Revival Of This Problem. Part 2

In triangle PQR as seen in the image, there is a arbitrary point S inside it such that, $\angle PSQ = \angle PSR = \angle QSR = 120^\circ$ .

Now, applying law of cosines, we have:

$a^2 + b^2 - 2ab(\cos 120^\circ) = (\overline{PQ})^2 = (\sqrt{2})^2 \\ b^2 + c^2 - 2bc(\cos 120^\circ) = (\overline{QR})^2 = 1^2 \\ c^2 + a^2 - 2ac(\cos 120^\circ) = (\overline{PR})^2 = (\sqrt{3})^2$

Hence, $\overline{PQ} = \sqrt{2}, \ \overline{QR} = 1, \ \overline{PR} = \sqrt{3}$ and by pythagorean theorem, we can confirm that triangle PQR is a right triangle and hence, Area of Triangle PQR = $\cfrac{\sqrt{2}}{2}$ .
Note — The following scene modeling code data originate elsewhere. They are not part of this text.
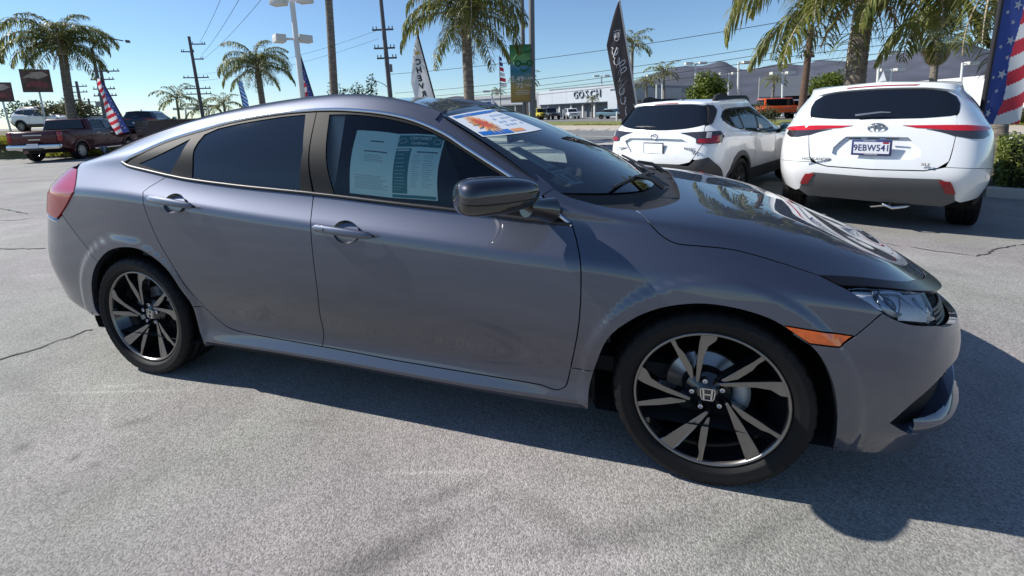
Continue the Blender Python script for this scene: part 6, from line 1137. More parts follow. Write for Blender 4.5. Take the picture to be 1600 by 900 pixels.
def bark_mat():
    m = mat('palm bark', (.20, .17, .14), .95, var=.35, vscale=7); N = m.node_tree; b = N.nodes['Principled BSDF']; tc = N.nodes.new('ShaderNodeTexCoord'); mp = N.nodes.new('ShaderNodeMapping'); mp.inputs['Scale'].default_value = (1.2, 1.2, 13); N.links.new(tc.outputs['Object'], mp.inputs[0])
    n = N.nodes.new('ShaderNodeTexNoise'); n.inputs['Scale'].default_value = 2.2; n.inputs['Detail'].default_value = 6; n.inputs['Roughness'].default_value = .7; N.links.new(mp.outputs[0], n.inputs[0]); bp = N.nodes.new('ShaderNodeBump'); bp.inputs['Strength'].default_value = .9; bp.inputs['Distance'].default_value = .05; N.links.new(n.outputs[0], bp.inputs['Height']); N.links.new(bp.outputs[0], b.inputs['Normal'])
    r = N.nodes.new('ShaderNodeMapRange'); r.inputs[1].default_value = .35; r.inputs[2].default_value = .65; r.inputs[3].default_value = .55; r.inputs[4].default_value = 1.35; N.links.new(n.outputs[0], r.inputs[0]); src = b.inputs['Base Color'].links[0].from_socket; x = N.nodes.new('ShaderNodeMix'); x.data_type = 'RGBA'; x.blend_type = 'MULTIPLY'; x.inputs[0].default_value = 1; N.links.new(src, x.inputs[6]); N.links.new(r.outputs[0], x.inputs[7]); N.links.new(x.outputs[2], b.inputs['Base Color']); return m
BARK = bark_mat(); BARK_PALE = mat('palm sheath', (.38, .31, .22), .85, var=.3, vscale=7); WOOD = mat('brown wood', (.10, .062, .042), .9, var=.25, vscale=6)
def frond_mesh(e0, length, droop, nl, ll, seed, wid=.022, mats=None):
    r = random.Random(seed); g = Geo(); n = 18; pts = []; x = z = 0.; th = math.radians(e0); yb = r.uniform(-.12, .12)
    for i in range(n+1):
        t = i/n; pts.append(Vector((x, yb*t*t*length, z))); s = length/n; a = th-math.radians(droop)*t**1.35; x += s*math.cos(a); z += s*math.sin(a)
    g.tube([tuple(q) for q in pts], [.026*(1-.85*i/n)+.004 for i in range(n+1)], 5, mi=1)
    for k in range(nl):
        t = .10+.90*(k+r.random())/nl; f = t*n; i = min(int(f), n-1); q = pts[i].lerp(pts[i+1], f-i); d = (pts[i+1]-pts[i]).normalized(); side = 1 if k % 2 else -1
        out = Vector((0, side, 0)); L = ll*(math.sin(math.pi*min(1, .12+t*.88))**.55)*r.uniform(.75, 1.1); rise = r.uniform(-.35, .55)
        u = (out*r.uniform(.65, 1)+d*r.uniform(.35, .75)+Vector((0, 0, rise))).normalized(); P = [q]; v = u.copy(); w = Vector((0, 0, 1)).cross(u)
        if w.length < .1: w = Vector((1, 0, 0))
        w = (w.normalized()+Vector((0, 0, r.uniform(-.5, .5)))).normalized(); W = [wid*r.uniform(.7, 1.1)]
        for j in range(4): P.append(P[-1]+v*L/4); v = (v+Vector((0, 0, -.62))).normalized(); W.append(W[0]*(1.0, .9, .65, .12)[j])
        V = []
        for a, b in zip(P, W): V += [a-w*b, a+w*b]
        g.add(V, [(2*j, 2*j+1, 2*j+3, 2*j+2) for j in range(4)], mi=0)
    me = g.mesh('frond')
    for m in (mats or (FROND, BARK_PALE)): me.materials.append(m)
    return me
FRONDS = [frond_mesh(80, 2.9, 120, 124, .80, 1), frond_mesh(66, 3.1, 140, 130, .84, 2), frond_mesh(58, 3.2, 150, 136, .88, 7), frond_mesh(46, 3.1, 146, 130, .86, 3), frond_mesh(30, 3.0, 132, 124, .82, 4), frond_mesh(10, 2.8, 104, 112, .76, 5), frond_mesh(-18, 2.4, 66, 90, .62, 6)]
FRONDS_LO = [frond_mesh(70, 2.9, 100, 34, .7, 11, .05), frond_mesh(50, 3.0, 125, 36, .75, 12, .05), frond_mesh(28, 2.9, 118, 36, .72, 13, .05), frond_mesh(0, 2.6, 85, 32, .66, 14, .05)]
def trunk_geo(a, b, r0, r1, n=12, seg=28, seed=0, rings=.02):
    r = random.Random(seed); a = Vector(a); b = Vector(b); g = Geo(); bend = Vector((r.uniform(-.1, .1), r.uniform(-.1, .1), 0)); P = []; R = []
    for i in range(seg+1):
        t = i/seg; P.append(tuple(a.lerp(b, t)+bend*math.sin(math.pi*t))); R.append((r0+(r1-r0)*t)*(1+(rings if i % 2 else -rings))*(1+.25*max(0, .12-t)/.12))
    return g.tube(P, R, n)
def palm(base, top, label, r0=.2, scale=1., n=26, lo=False, seed=0, group='palm trees along the street', low=1., spin=None, dry=True, zmin=None):
    r = random.Random(seed); t = empty('palm_tree', base, 0, label, 'palm tree', group); b = Vector((0, 0, 0)); c = Vector(top)-Vector(base)
    H = c.length; trunk_geo(b, c*(1-.45*scale/H), r0*1.05, r0*.86, 10 if lo else 18, 14 if lo else int(H*9), seed).build('trunk', BARK, t)
    g = Geo(); k = c*(1-.5*scale/H); g.tube([tuple(k), tuple(k.lerp(c, .35)), tuple(k.lerp(c, .7)), tuple(c+Vector((0, 0, .25*scale)))], [r0*.88, r0*.98, r0*.72, r0*.25], 10); g.build('crown_shaft', BARK_PALE, t)
    src = FRONDS_LO if lo else FRONDS
    for i in range(n):
        q = i/n; me = src[min(len(src)-1, int(q**.8*len(src)*low))] if not lo else src[min(3, int(q*4))]
        o = link_mesh('frond', me, None, t); az = i*2.39996+r.uniform(-.25, .25)+(spin or 0); s = scale*r.uniform(.85, 1.1)
        o.location = c+Vector((0, 0, .12*scale*(1-q))); o.rotation_euler = (r.uniform(-.12, .12), r.uniform(-.10, .10), az); o.scale = (s, s, s)
    if dry:
        for i in range(3):
            o = link_mesh('dry_frond', DRYF, None, t); o.location = c+Vector((0, 0, -.15*scale)); o.rotation_euler = (0, r.uniform(-.1, .2), r.uniform(0, 6.28)); o.scale = (scale*.7,)*3
    return t
DRYF = frond_mesh(-50, 1.8, 35, 40, .4, 9, .02, (FROND_DRY, BARK_PALE))
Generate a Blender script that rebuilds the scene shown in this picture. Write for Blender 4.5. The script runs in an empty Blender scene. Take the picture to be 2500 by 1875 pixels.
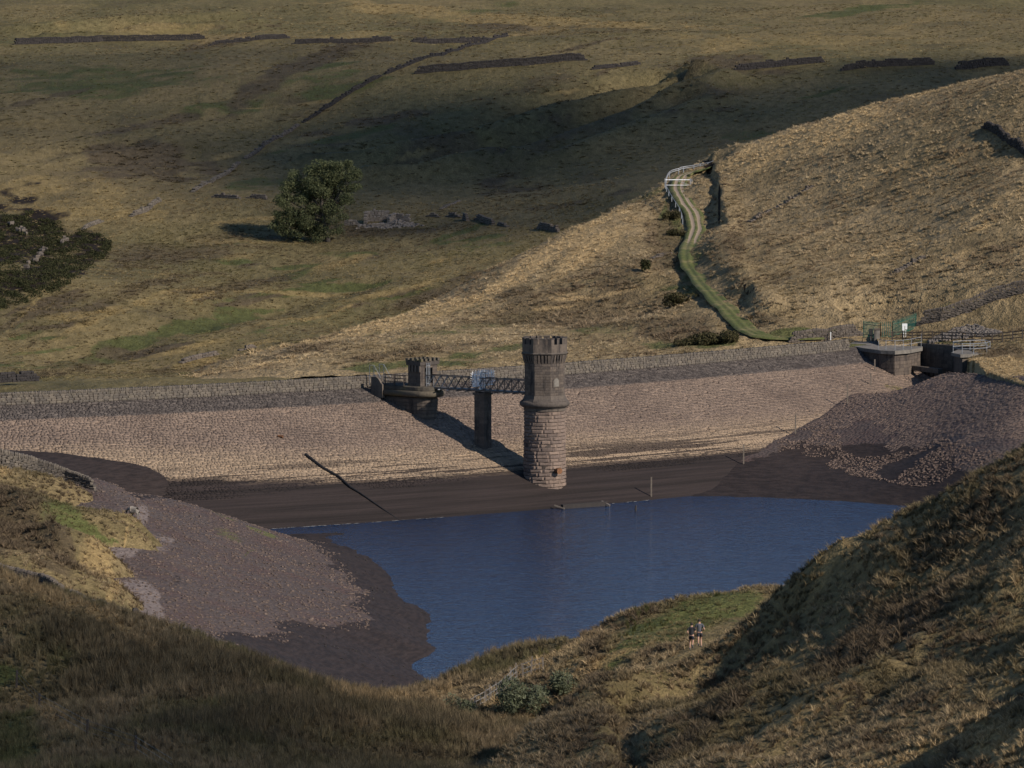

Now, applying the area of a triangle using sines,

$\rightarrow \left( \cfrac{1}{2}\times ab\times (\sin 120^\circ)\right ) + \left( \cfrac{1}{2}\times bc\times (\sin 120^\circ)\right ) + \left( \cfrac{1}{2}\times ca\times (\sin 120^\circ)\right ) = \cfrac{\sqrt{2}}{2} \\ ab + bc + ca = \cfrac{ \sqrt{2} } { \frac{ \sqrt{3}}{2} } = \cfrac{ 2 \sqrt{6} } { 3} = \dfrac{x \sqrt{y}}{z} \\ \implies x + y + z = 11.$